Verkauf der Bibliothek von Jürgen Kuczynski

Der Schatz in Weißensee

1,7 Buchkilometer suchen einen Millionär. Die Privatbibliothek von Jürgen Kuczynski wird verkauft.

Wir haben es in der Berliner Zeitung gelesen. Das Feuilleton machte mit einem großen Artikel auf: Die Privatbibliothek der Kuczynskis steht zum Verkauf. Von 1,7 Kilometern Buchregal und der größten Privatbibliothek Berlins war dort die Rede, von 70 000 Büchern und 35 000 Zeitschriften, von über 200 Jahren Sammelleidenschaft und von kostbaren Autogrammen, von Kant-Erstausgaben und von ersten Marx-Raubdrucken, von Geschichte, Geschichte, Geschichte. Das alles ist zu haben für zwei Millionen Mark. Ein bibliophiles Großereignis.
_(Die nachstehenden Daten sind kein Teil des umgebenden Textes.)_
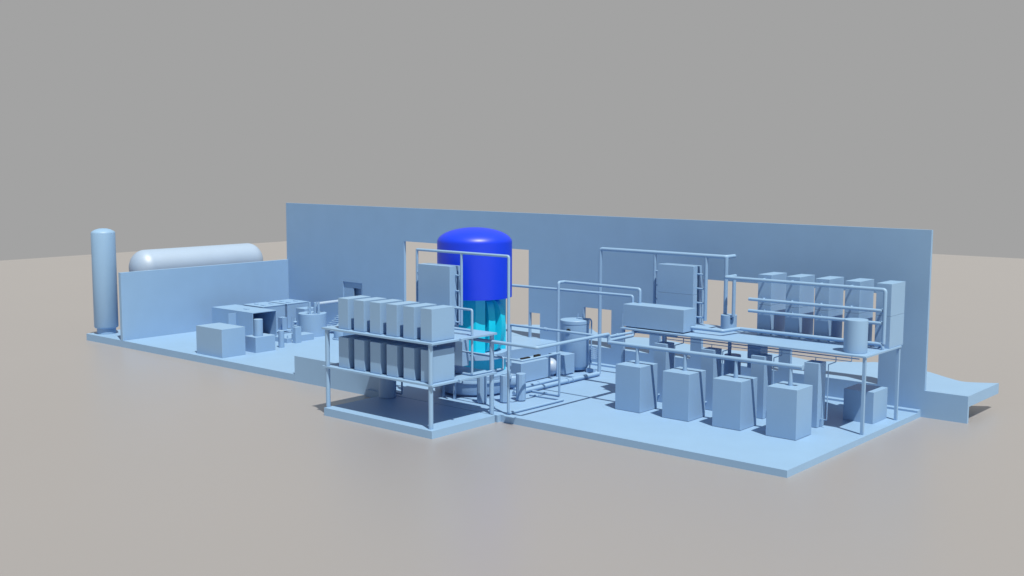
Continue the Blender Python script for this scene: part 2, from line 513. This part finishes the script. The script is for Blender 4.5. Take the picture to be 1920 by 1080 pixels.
def dcoil(az, r0, r1, th):
    prof = [(r0, 2.48)]
    for k in range(21):
        a = -math.pi / 2 + math.pi * k / 20
        rr = r0 + .55 + (r1 - r0 - .55) * max(0, math.cos(a)) ** .8
        prof.append((rr, 4.03 + 1.53 * math.sin(a)))
    prof.append((r0, 5.58))
    bm = bmesh.new()
    ux, uy = math.sin(R(az)), math.cos(R(az))
    nx_, ny_ = -uy, ux
    A = [bm.verts.new((CX + ux * r + nx_ * th / 2, CY + uy * r + ny_ * th / 2, z)) for r, z in prof]
    B = [bm.verts.new((CX + ux * r - nx_ * th / 2, CY + uy * r - ny_ * th / 2, z)) for r, z in prof]
    bm.faces.new(A); bm.faces.new(B[::-1])
    n = len(A)
    for i in range(n):
        j = (i + 1) % n
        bm.faces.new((A[j], A[i], B[i], B[j]))
    bmesh.ops.recalc_face_normals(bm, faces=bm.faces)
    return bm
obj('coil', dcoil(98, .62, 1.60, .50), CYAN, rx, smooth=30)
obj('coil', dcoil(72, .62, 1.86, .56), CYAN, rx, smooth=30)
pr = [(2.12, 5.645), (2.2, 5.66), (2.2, 8.86)]
for k in range(1, 25):              # a flat elliptical cap
    a = k / 24 * math.pi / 2
    pr.append((2.2 * math.cos(a), 8.86 + 0.86 * math.sin(a)))
pr[-1] = (0, pr[-1][1])
obj('dome', lathe(pr, CX, CY, 96), DOME, rx, smooth=60)
t = thing('port_drum', 'short open drum beside the reactor base, right of its flange', 'drum', (-21.0, 5.75, 0))
obj('shell', lathe([(.30, .10), (.47, .22), (.50, .40), (.50, .72), (.46, .80), (.40, .82), (.36, .78), (.34, .40), (0, .40)], -21.0, 5.75, 40), BLUE, t, smooth=60)
obj('foot', cyl(-21.0, 5.75, .25, E_, .12, 24), BLUE, t)

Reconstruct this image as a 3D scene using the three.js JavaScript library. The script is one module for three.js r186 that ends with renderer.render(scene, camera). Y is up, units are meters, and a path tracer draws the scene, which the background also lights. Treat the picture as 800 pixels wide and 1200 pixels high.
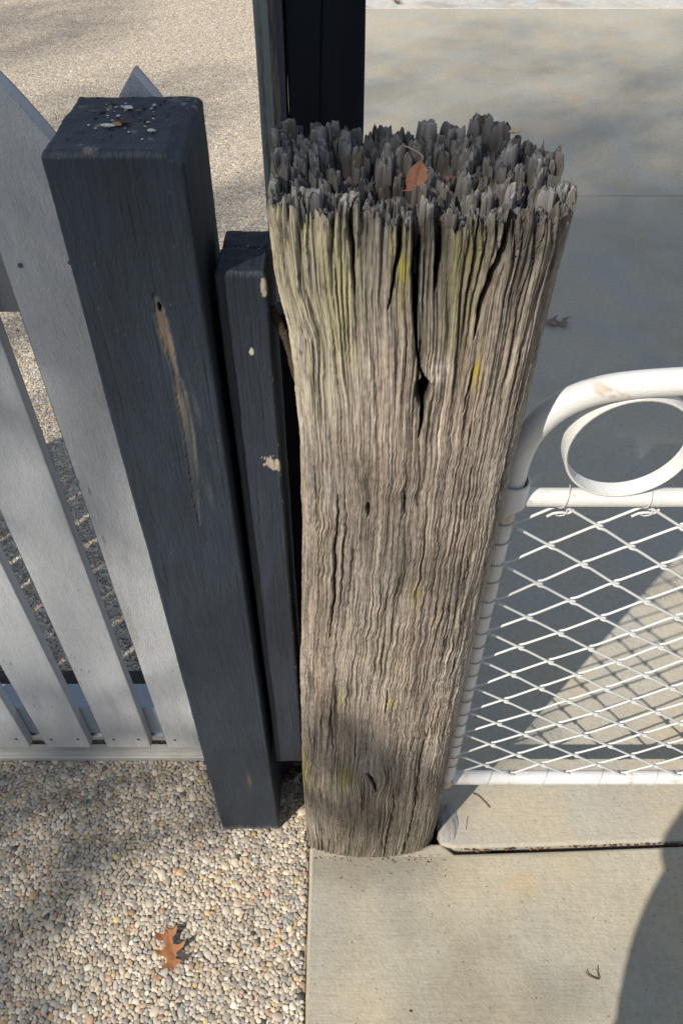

Daran wollen wir - das sind Werner, Sarah und ich - teilhaben. Wir wollen es sehen.

Also machen wir uns auf den Weg zu einer kleinen, lange nicht mehr renovierten Stadtvilla in Berlin-Weißensee. Dort öffnet uns Thomas Kuczynski die Tür und führt uns ins Haus, in dem seine Eltern bis zu ihrem Tod im August 1997 bzw. Januar 1998 wohnten. Und es riecht nicht nach alten Leuten dort, nach Staub, Zigaretten und dem Eintopf für zwei Tage, es riecht dort schokoladig-holzig, nach alten Büchern eben. Wo man hinsieht, sind Bücher gestapelt, ja fast in die Schränke gestopft, und beinahe jede Wand ist von gefüllten Buchregalen verstellt. Dazwischen wurde nur für die Fenster und einige wenige Tische und Stühle Platz gelassen, ein bisschen Kram, ein Schreibtisch und darauf die Arbeitsutensilien und der Computer des Wirtschaftswissenschaftlers und freien Publizisten Thomas Kuczynski, der nicht hier wohnt, sondern nur die Bücher hütet. Einige Bilder sind abgehängt, die Tapeten stark vergilbt, der Garten verwildert langsam, und der Staub tut das seine. Das Haus gehört der Bibliothek, nur noch für die Bücher ist es da.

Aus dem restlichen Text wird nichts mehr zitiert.